Además, sin provisión de petróleo también se vendría abajo el funcionamiento logístico de las Fuerzas Armadas, imprescindibles para desplazarse a cualquier lugar del planeta e inyectar democracia neoliberal en dosis que van del calibre 5,56 mm a los misiles aire-tierra y tierra-tierra.

Estados Unidos importa hoy 53 por ciento de crudo y se estima que en una década más la cifra aumentará a 62 por ciento. El Plan Nacional de Energía (PNE) presentado por la administración Bush en mayo de 2001, lo dice sin eufemismos: “Si continúa la actual situación, dentro de 20 años Estados Unidos importará casi dos de cada tres barriles de petróleo, y dependerá cada vez más de países extranjeros que no siempre comparten los intereses estadounidenses”.

Por su cercanía geográfica como por sus reservas energéticas, América Latina está bajo la mirada de Washington. En este esquema, Venezuela representa lo mismo que un indispensable zapato impermeable de diseño ortopédico, con plantilla acolchada, talón reforzado y doble suela antideslizante, pero con una incómoda piedra en el interior: el presidente Hugo Chávez.

La República Bolivariana es el tercer proveedor petrolero de Estados Unidos, después de Arabia Saudita y Canadá. México, increíblemente dócil por primera vez en su conflictiva historia de “vecinos distantes”, es el cuarto proveedor. La empresa venezolana Citgo posee tres refinerías -que procesan 942 mil barriles diarios de crudo- y casi 14 mil estaciones de gasolina en Estados Unidos, su principal cliente.

La nueva Constitución adoptada en 1999 regula la inversión foránea en el sector energético de manera beneficiosa para el país. En 2003, Chávez despidió con un merecido puntapie en el traste a los administradores de Petróleos de Venezuela SA (PDVSA), la poderosa empresa estatal, que favorecieron turbios convenios con firmas extranjeras.

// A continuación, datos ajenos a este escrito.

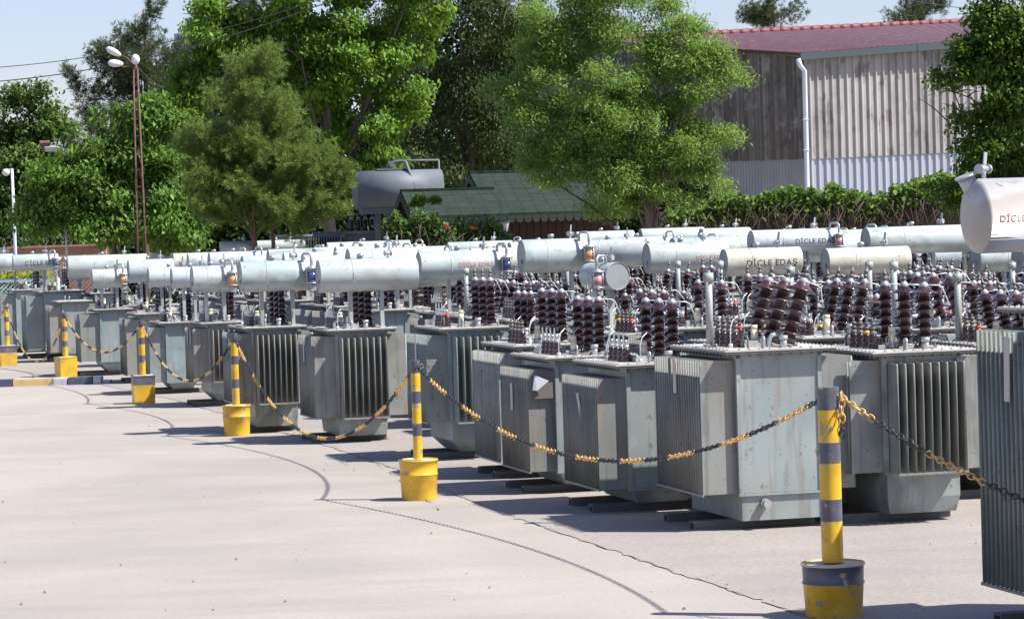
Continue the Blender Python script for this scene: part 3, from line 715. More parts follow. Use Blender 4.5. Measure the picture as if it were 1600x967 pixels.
# slab joints: thin dark sheets
JM = mat('slab joint dirt', (.25, .22, .19), .9)
b = MB()
def joint(pxs, wd=.012, z=.008, jag=.012):
    P = []
    for (px, py) in pxs:
        u, v = uv(px, py); s = H/v; P.append(Vector((u*s, F*s, z)))
    Q = []
    for a, c in zip(P, P[1:]):
        n_ = max(2, int((c-a).length/.12))
        for i in range(n_): q = a.lerp(c, i/n_); Q.append(q + Vector((rnd.uniform(-jag, jag), rnd.uniform(-jag, jag)*2, 0)))
    Q.append(P[-1])
    for a, c in zip(Q, Q[1:]):
        if rnd.random() < .3: continue
        d = (c-a).normalized(); nn = Vector((-d.y, d.x, 0))*wd*rnd.choice([.15, .4, .7, 1.1, 1.5])
        b.poly([a-nn, c-nn, c+nn, a+nn])
joint([(1420, 1010), (1255, 963), (1160, 930), (1050, 893), (960, 862), (880, 835), (800, 808), (715, 775), (640, 742), (585, 722)], .003)
joint([(585, 722), (520, 700), (430, 672), (360, 650), (280, 627)], .005)
joint([(585, 722), (640, 760), (690, 800)], .006)
joint([(530, 725), (600, 705), (700, 697)], .006)
tag(obj('slab_joints', b.mesh('slab_joints', JM)), 'cracked joint between the slabs', None, None, 'structure')
# grit
b = MB()
for i in range(240):
    px = rnd.uniform(0, 1600); py = rnd.uniform(650, 967) if rnd.random() < .7 else rnd.uniform(600, 760)
    u, v = uv(px, py); s = H/v; r_ = .0025+.009*rnd.random()**4; X, Y = u*s, F*s; z = .004
    b.v += [(X-r_, Y, z), (X, Y-r_*1.2, z), (X+r_*1.2, Y, z), (X, Y+r_, z), (X+r_*.2, Y, z+r_*.9)]; q = len(b.v)-5
    for a, c in ((0, 1), (1, 2), (2, 3), (3, 0)): b.face((q+a, q+c, q+4))
tag(obj('grit', b.mesh('grit', mat('dark grit', (.12, .10, .085), .9))), 'dark specks of grit scattered over the concrete', None, None, 'stuff')

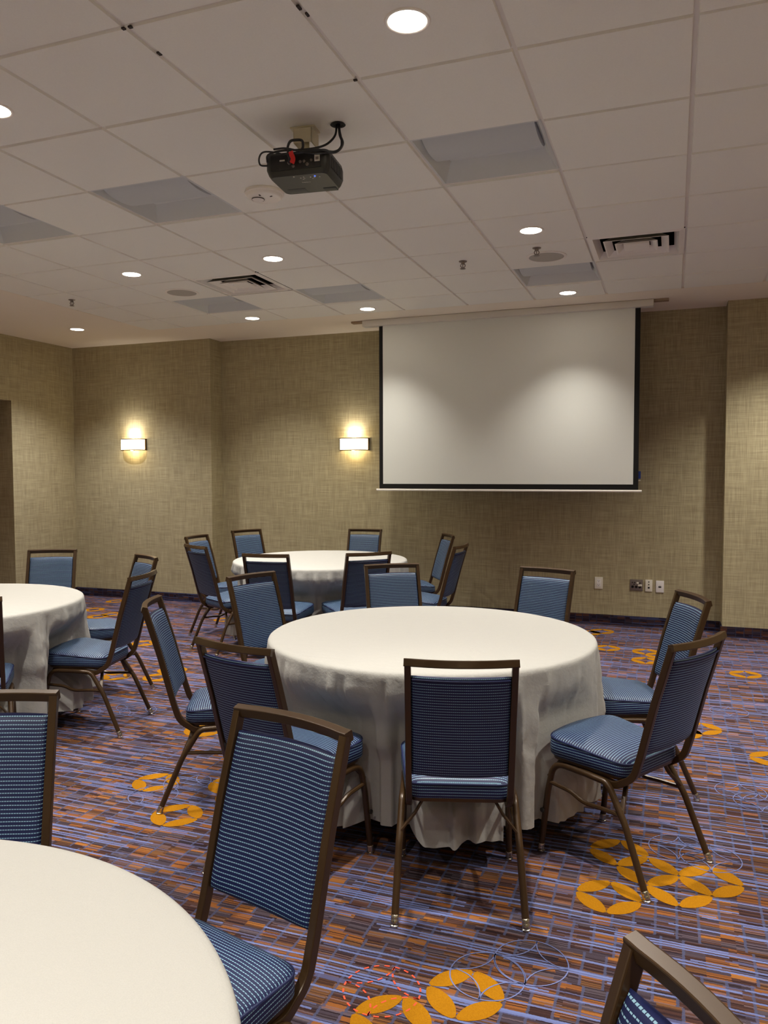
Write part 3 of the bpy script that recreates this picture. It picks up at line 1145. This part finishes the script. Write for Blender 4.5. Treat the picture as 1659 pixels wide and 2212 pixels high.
t = make_plate('power_outlet', 'white duplex power outlet low on the wall, apart from the other plates', -.763, -.686, .351, .467, 'plate', 'outlet')
bm = bmesh.new()
box(bm, (-0.018, -0.0095, -0.036), (0.018, -0.007, 0.036), 0, 0.001)
ins = link('receptacle', bm, 'plate2', t)
bm = bmesh.new()
for zz in (0.019, -0.019):
    for xx in (-0.007, 0.007):
        box(bm, (xx - 0.0012, -0.0102, zz), (xx + 0.0012, -0.009, zz + 0.009))
    lathe(bm, [(0.003, 0), (0.003, 0.0012)], 10, mtx=Matrix.Translation((0, -0.009, zz - 0.007)) @ Matrix.Rotation(PI / 2, 4, 'X'))
link('slots', bm, 'chip', ins)
t = make_plate('audio_panel', 'square steel audio and video jack panel on the back wall', -.430, -.313, .351, .459, 'steel', 'wall plate')
for k in range(3):
    bm = bmesh.new()
    lathe(bm, [(0.0125, 0), (0.0125, 0.004), (0.010, 0.004), (0.009, 0.001)], 18, mtx=Matrix.Translation((-0.034 + k * 0.033, -0.008, -0.018)) @ Matrix.Rotation(PI / 2, 4, 'X'))
    link('audio_jack', bm, 'black', t)
for xx, zz, mm in ((0.012, 0.02, 'plate'), (0.043, -0.002, 'plate'), (0.026, -0.004, 'plate'), (-0.036, 0.025, 'chip'), (-0.016, 0.025, 'chip'), (0.034, 0.021, 'chip'), (-0.02, 0.006, 'chip')):
    bm = bmesh.new()
    k = 1.0 if mm == 'plate' else 0.6
    box(bm, (xx - 0.010 * k, -0.012, zz - 0.009 * k), (xx + 0.010 * k, -0.007, zz + 0.009 * k), 0, 0.001)
    link('jack_cover' if mm == 'plate' else 'small_port', bm, mm, t)
t = make_plate('data_outlet', 'white plate with three small jacks, beside the steel panel', -.289, -.224, .347, .461, 'plate', 'wall plate')
for zz, k in ((0.036, 0.005), (0.010, 0.005), (-0.020, 0.008)):
    bm = bmesh.new()
    box(bm, (-k, -0.010, zz - k), (k, -0.0075, zz + k))
    link('jack', bm, 'black', t)
t = make_plate('video_outlet', 'bright white plate with one dark oval socket, rightmost of the wall plates', -.192, -.119, .343, .456, 'plate2', 'wall plate')
bm = bmesh.new()
box(bm, (-0.013, -0.011, -0.009), (0.013, -0.0075, 0.003), 0, 0.003)
link('video_socket', bm, 'black', t)
bm = bmesh.new()
box(bm, (-0.010, -0.0086, 0.012), (0.010, -0.0076, 0.014))
link('port_lettering', bm, 'steel', t)
t = make_plate('wall_control', 'small blue wall control peeking out beside the screen edge', -.425, -.345, 1.436, 1.508, 'blue', 'wall control')
bm = bmesh.new()
box(bm, (-0.04, -0.012, -0.058), (0.04, 0, -0.048), 0, 0.002)
link('tray', bm, 'plate', t)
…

A principios de abril pasado, el gobierno tomó el control de dos campos petroleros operados por la francesa Total y la italiana ENI, luego de que no aceptaron la propuesta de convertirse en compañías mixtas con participación mayoritaria del Estado, a través de PDVSA. Aunque a regañadientes, las estadounidenses Chevron y Harvest, la anglo holandesa Shell, la británica BP, la española Repsol, la china CNP, la brasileña Petrobras y la japonesa Teikoku aceptaron la decisión venezolana, que no es más que ejercicio de su soberanía luego de décadas de expoliación de sus reservas de hidrocarburos.

Ahora ha comenzado un nuevo round. El 15 de mayo, Estados Unidos prohibió la venta de armas y equipos militares a Venezuela por considerar que Chávez “no coopera suficientemente en la lucha contra el terrorismo”. No sería extraño que el levantisco Chávez adoptara alguna medida recíproca por juzgar que Bush no contribuye con la tranquilidad del mundo.

Ambos tienen algo en común: por motivos diametralmente opuestos, han colocado sus ojos en la extensa región sur del continente, donde cada uno elevará las apuestas. En la confrontación Washington-Caracas, Chávez lo hace desde la perspectiva de la cooperación energética; Bush, como casi todos sus antecesores, desde la coacción y las sanciones.